This way I would blame it on my connection, not the other person, who is actually causing it. In a team setting, it goes like "Oh, so we're all hearing our own echoes. We should quit and try again" If there is one person acting as reflector with the right delay (echo generator) for everyone else, that could work, in theory.

4 comments

Most modern voice applications give a pretty clear visual indicator about who is making noise. I think in your scenario, the person echoing the audio would be quickly identified and told to mute themselves. If they were the only ones playing your audio back after a delay, people would suspect that they are the ones with the connection issue.

However, this was pretty common for a prank, especially 10-15 years ago on services like Ventrilo which resulted in the then-popular Ventrilo Harassment series. Most of the people who got pranked in those didn't get a visual indicator of who was playing sound. The situation you describe can be seen in this video titled "Ventertainment - Nerd Confusion 3: The Ring":

https://www.youtube.com/watch?v=b5AkIfgioA4

I worked at a radio station and would do this sometimes with a tape deck (Revox) that could record and playback at the same time. Was always fun to trip up the presenters, it's almost impossible to talk that way.

I'd never do it on the air by the way, I'd use an aux bus while taking to them over the TalkBack while music was playing.

This was a hilarious clip. Brought me back to 15 years ago, messing around with people on Ventrilo while playing World of Warcraft. Many, many lost nights and days playing that addictive game. Comic relief thru Ventrilo harassment was necessary...
"I've got baaallls of steel"

https://youtu.be/FvL-WGcoBis

Most meeting software I've seen shows talkers, making it very obvious who's causing the echo.

I've never seen local echo on a video conference nor do I really see a realistic path that could reasonably cause this. Regular echo, on the other hand, is common.
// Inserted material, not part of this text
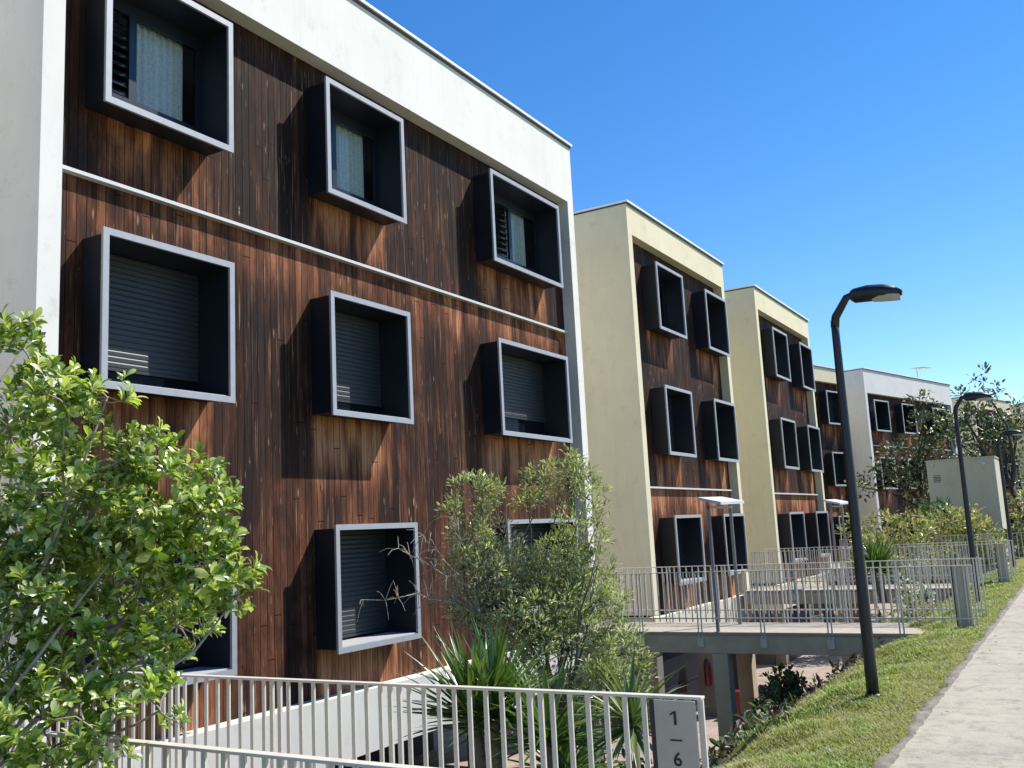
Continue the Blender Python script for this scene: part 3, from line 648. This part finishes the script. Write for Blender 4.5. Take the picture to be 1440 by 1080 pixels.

I’d attribute that to the other person playing the audio out of their computer speakers while using a mic that is not directional enough to filter it out.
I generally consider it rude to not use headphones in a meeting. The primary issue is you can't have simultaneous talking when someone isn't using headphones, since most applications auto-cancel audio input when they detect feedback. You then have to switch to turn-taking which isn't always suited for certain conversations.
I dearly wish this could be an actual norm.